In my work, I often depict these relationships using simple Venn diagrams.
The health of these relationships, individually and in aggregate, is the brand.
Note that:
- These relationships are all specific and deliberate. A strong brand doesn’t appeal to everybody: it appeals to clearly identified groups.
- Not all of these groups are customers. They include any stakeholders who are vital to the organization’s long-term success.
- Internal and external relationships both matter. The internal relationships (aka “culture”) are aligned and optimized to maintain, extend, and deepen the external relationships.
Brand = relationships
This simple way of looking at brand has advantages over others you might encounter. I’ll consider a few of these one at a time. Brand is not…
- Design. Design is wonderful. It’s an integral part of sustaining relationships and facilitating clear, consistent bi-directional communication. I love high-quality design. But the truth is that some beloved businesses have mediocre design (e.g., Craigslist), and some companies and products with exquisite design fail against objectives and/or fail to connect with consumers (e.g., the original incarnation of Google+). Having the perspective that design supports brand, not equals brand, typically leads to better thinking about both.
- Reputation. Reputation management is important, but just as managing your personal reputation doesn’t create character, managing general external perception of your business doesn’t in itself build long-term, strong relationships with specific groups. In reality, many companies survive major PR gaffes but still have strong brands. (Uber, Lululemon, Apple, and Whole Foods all leap to mind.) As with “design,” it’s helpful to look at brand and reputation as related but separate.

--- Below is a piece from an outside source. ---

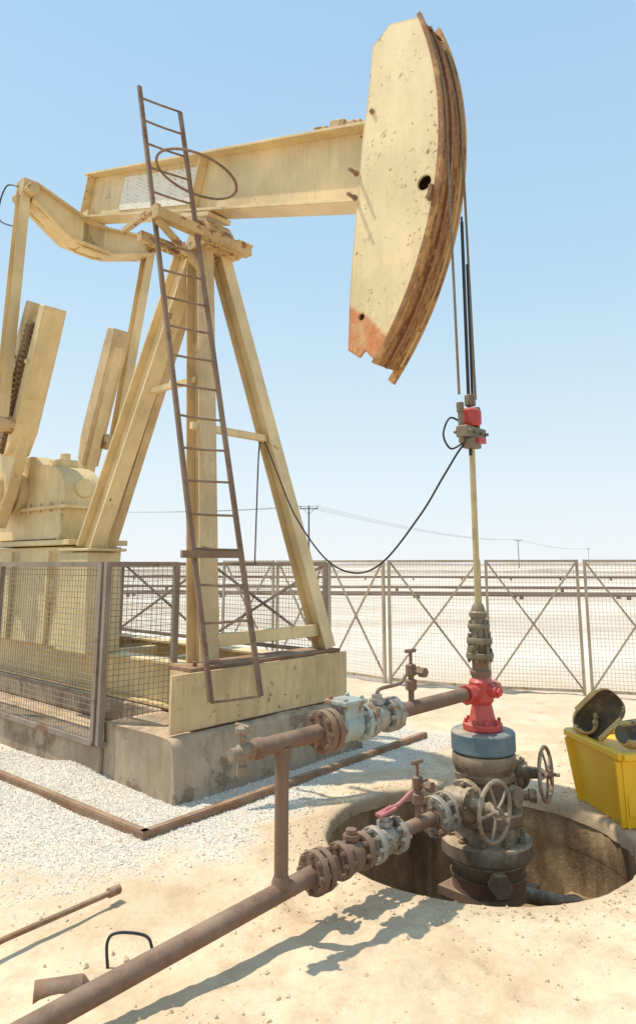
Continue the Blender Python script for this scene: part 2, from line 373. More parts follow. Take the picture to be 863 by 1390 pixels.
# --- cranks, pitmans
SH=(6.0,2.62)
def crank(n,near):
    sx=SH[0]+(0 if near else .12)
    cd=(V((5.2 if near else 5.34,4.72))-V((sx,SH[1]))).normalized()
    cp=V((cd.y,-cd.x))
    def C(a,w,nn): return Q(sx+cd.x*a+cp.x*w,n+nn,SH[1]+cd.y*a+cp.y*w)
    AX=((C(1,0,0)-C(0,0,0)).normalized(),Td,(C(0,1,0)-C(0,0,0)).normalized())
    g=G(); k=1 if near else .42
    g.prism([C(-.42,-.2*k,-.07),C(-.42,.2*k,-.07),C(.1,.3*k,-.07),C(2.15,.21*k,-.07),C(2.15,-.21*k,-.07),C(.1,-.3*k,-.07)],Td*.14)
    g.cyl(Q(sx,n-.16,SH[1]),Q(sx,n+.16,SH[1]),.2,seg=28)
    if near: g.cyl(Q(sx,n-.2,SH[1]),Q(sx,n-.15,SH[1]),.13,seg=24)
    ck=g.done('crank','paint',pj,.01)
    if near:
        g=G()
        g.box(C(1.25,-.04,-.10),1.6,.06,.05,AX)
        for i in range(24): g.box(C(.48+i*.066,-.005,-.125),.036,.09,.12,AX)
        g.done('toothed_rack','rust',ck)
    sides=((-1,.25,.12),(1,.26,.12)) if near else ((1,.11,-.09),)
    for sgn,wd,a0 in sides:
        g=G(); th=.14 if near else .12
        pr=[C(.45,sgn*a0,-th),C(2.28,sgn*a0,-th),C(2.28,sgn*wd,-th),C(1.9,sgn*(wd+.02),-th),C(.8,sgn*(wd+.02),-th),C(.5,sgn*(wd-.05),-th)]
        g.prism(pr,Td*th*2)
        if near:
            for a in (.8,1.6): g.cyl(C(a,sgn*(a0+wd)/2,-.18),C(a,sgn*(a0+wd)/2,.17),.03,seg=6)
        g.done('counterweight','paint' if near else 'paintleg',ck,.012)
crank(-.66,True); crank(.42,False)
def pitman(top,bot):
    d=(V(bot)-V(top)).normalized(); b=Td.cross(d).normalized()
    g=G(); pr=ibeam(.12,.15,.014,.014); g.loft(top,pr,bot,pr,Td,b)
    pm=g.done('pitman_arm','paint',pj,.003)
    g=G(); g.cyl(V(bot)-Td*.10,V(bot)+Td*.22*(1 if (V(bot)-Q(0,0,0)).dot(Td)<0 else -1),.105,seg=22); g.cyl(V(bot)-Td*.13,V(bot)+Td*.12,.06,seg=6)
    for q in g.ring(V(bot)-Td*.11,Td,.08,8): g.cyl(q-Td*.015,q+Td*.02,.014,seg=6)
    g.done('crank_pin','paintworn',pm,.004)
pitman(Q(5.50,-.90,6.2),Q(5.56,-.93,3.34))
pitman(Q(5.52,.93,6.08),Q(5.80,.72,3.35))
# --- gear reducer & pedestal
g=G()
hp=[(5.00,2.02),(4.92,2.30)]+[(5.32-.42*math.cos(math.radians(a)),2.50+.38*math.sin(math.radians(a))) for a in range(0,91,15)]+[(5.6,2.92),(5.7,3.02),(6.1,3.06),(6.5,2.91),(6.75,2.6),(6.7,2.02)]
g.prism([Q(a,-.43,b) for a,b in hp],Td*.46)
g.box(Q(5.78,-.20,2.38),1.94,.56,.045)
g.box(Q(5.38,-.2,2.92),.22,.22,.10); g.cyl(Q(5.38,-.2,2.95),Q(5.38,-.2,3.05),.06,seg=12)
g.cyl(Q(4.88,-.2,2.6),Q(5.0,-.2,2.6),.11,seg=20)
g.cyl(Q(6.05,-.54,2.6),Q(6.05,.38,2.6),.27,seg=28)
g.tube(smooth([Q(4.95,-.45,2.3),Q(4.86,-.48,2.1),Q(4.92,-.48,1.98)]),.02,8)
for i in range(8): g.cyl(Q(4.94+i*.25,-.455,2.33),Q(4.94+i*.25,-.455,2.44),.018,seg=6)
gr=g.done('gear_reducer','paint',pj,.035)
g=G()
g.prism([Q(4.6,-.50,.87),Q(6.9,-.50,.87),Q(6.75,-.45,1.93),Q(4.62,-.45,1.93)],Td*.6)
g.prism([Q(3.96,-.62,.87),Q(4.58,-.62,.87),Q(4.58,-.62,1.86),Q(4.02,-.62,1.86)],Td*.38)
g.box(Q(5.65,-.18,1.975),2.2,.72,.06); g.box(Q(4.28,-.42,1.885),.62,.44,.03)
for s in (5.0,5.9): g.box(Q(s,-.515,1.38),.05,.05,1.0)
g.done('pedestal','paint',pj,.008)
g=G(); g.tube(smooth([Q(5.55,-.95,6.30),Q(5.75,-1.0,6.36),Q(5.92,-1.0,6.2),Q(5.88,-1.0,5.95),Q(5.62,-.95,5.80)]),.010,6); g.done('grease_hose','black',pj)
# --- ladder
g=G()
nl,nr=-.80,-.39
LB,LT=(1.77,.72),(3.14,6.52)
def LP(n,t): return Q(LB[0]+(LT[0]-LB[0])*t+(.06 if n<-.6 else -.05),n,LB[1]+(LT[1]-LB[1])*t)
for n,tt in ((nl,1.01),(nr,.985)): g.bar(LP(n,0),LP(n,tt),.042,.028,Ld)
for i in range(21):
    t=.0+i/20*.985; k=random.uniform(-.001,.001)
    g.tube([LP(nl,t+k),LP(nl,t).lerp(LP(nr,t),.5)-Z*random.uniform(0,.008),LP(nr,t-k)],.011,6)
ld=g.done('ladder','ladder',pj)
g=G(); c=Q(2.50,-.58,5.40); g.tube([c+Ld*.38*math.cos(a)+Td*.38*math.sin(a)+Z*(.07*math.cos(a)-.08*math.sin(a)) for a in [2*math.pi*k/40 for k in range(40)]],.013,6,closed=True)
g.done('safety_hoop','ladder',ld)
for a,b in ((LP(nr,.19),Q(2.35,-.5,1.88)),(LP(nr,.70),Q(2.72,-.35,4.95)),(LP(nl,.72),Q(2.72,-.86,4.98))):
    g=G(); g.bar(a,b,.03,.03); g.done('stand_off','ladder',ld)
g=G(); g.bar(LP(nl-.12,.19),LP(nr,.19),.04,.06); g.done('stand_off','ladder',ld)
g=G()
g.tube(smooth([(1.02,4.84,2.72),(.93,4.84,2.76),(.88,4.84,2.64),(.93,4.84,2.54),(1.02,4.84,2.58),(.97,4.86,2.5),(.88,4.95,2.34),(.755,5.2,2.1),(.512,5.6,1.76),(.30,6.0,1.67),(.057,6.4,1.80),(-.22,6.7,2.2),(-.40,6.9,2.62),(-.56,7.02,3.0),(-.6,7.05,2.9),(-.62,7.1,2.3),(-.63,7.1,1.75)]),.0075,6)
g.done('signal_cable','black',pj)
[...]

- Trust. Trust is a good word, a feel-good word. But it’s also very vague. In practice, how does one become “trusted”—to whom and for what? I’ve seen many companies become smitten with the word “trust” as a key tenet of who they are and what they do and then get bogged down defining the intent and boundaries of what “trust” actually entails.
- Magic. There are many bad actors and bad practitioners out there who insist that brand is ineffable but essential, and that only they have the mystic intuition and creativity to tell you what yours is, for a princely sum. Don’t hire these people. Good consultants can always explain the practical value of their deliverables.
- Bullshit. Given the huge volume of muddled thinking on the topic, I’ve seen many companies reject all discussion of “brand” entirely… then be nagged by questions about how to tell their story, how much to invest in design, who their customers are or should be, or whether their culture is firing on all cylinders. “Brand” admittedly is an imperfect container for all these discussions, but right now, most companies I work with find it easier to live with it than without it.
Here are some alternate definitions of brand that I believe are very close to the mark, but still slightly lacking:
- A promise. Cheryl Heller is a heavy-hitter when it comes to writing and thinking about brand, and she and others have used the phrase “brand promise” to good effect. I recommend her work highly and agree with her general line of thought, but in this instance I quibble with the word choice. To me, a promise is a very narrow agreement—e.g., I promise to take out the trash each Thursday—but a relationship is richer, with multiple dimensions, expectations, shared history, and mutual benefits. Is a relationship reducible to a promise? (E.g., is a marriage reducible to a contract?) I don’t think so.
- A pattern. Marc Shillum of Method wrote an excellent paper a few years ago entitled “Brands as Patterns.” I agree with this paper 100%. If you’re an expert practitioner when it comes to brand, or you want to be, I recommend it highly. But for many businesses, and many CEOs especially, talking about brands as patterns is too esoteric. My plain-English and somewhat crude simplification of Shillum’s paper is that brands are relationships, and all relationships tend to be ritualized: the family dinner, the Amazon 1-click, the Apple product launch experience. With many CEOs, product teams, and marketing teams, I ask: what specific rituals bring our brand to life? This provokes good discussion without having to use the word “patterns” or assume a shared and nuanced understanding of cognitive psychology.
- An experience. It’s vogue-ish now to talk about brand as an “experience” and there is a lot of excellent work being done under the aegis of “brand experience design.” One gotcha with this way of thinking is that it can lead to an impression that “brand” is a carefully curated, Disney-esque, self-contained reality. Experiences are designed; relationships are co-created… depending on the nature of your business, this might be an important distinction. Also, practically speaking, the organizational owner of “experience design”—whether that’s a CXO, CTO, CMO, creative director, product owner, or agency of record—often doesn’t own all aspects of external and internal relationships, and so they don’t really own the brand. Letting experience design be experience design and not “brand experience design” will often foster clearer thinking and expectations regarding accountability.
Think better
I find this overall way of looking at brand very helpful for a number of reasons:
- It’s simple, memorable, and easy to act on.
- It provokes the right kinds of questions.
- It highlights the importance of human relationships to overall business success.
- It scales across many different company sizes and types.
- It makes useful distinctions between brand and design.
- It also makes a useful distinction between brand and marketing, since the two are sometimes unproductively clumped together. (More about this in a future post…)
Also, it includes culture, but in a useful way:
- It clears up a misconception that internal culture and external brand should be identical. Optimal cultures are skillful at maintaining, extending and deepening external relationships. Sometimes this means that the internal culture and external brand mirror each other, sometimes not.
- It clears up a misconception that optimal cultures maximize “niceness” or the comfort of the internal team. Culture is focused outward, not inward. Companies run into trouble when they become too insular and caught up in their internal story. Also, many employees tend to find it vitalizing to give to the world and think beyond themselves.
In other words, brand doesn’t have to be bullshit.
It can be what gives business meaning.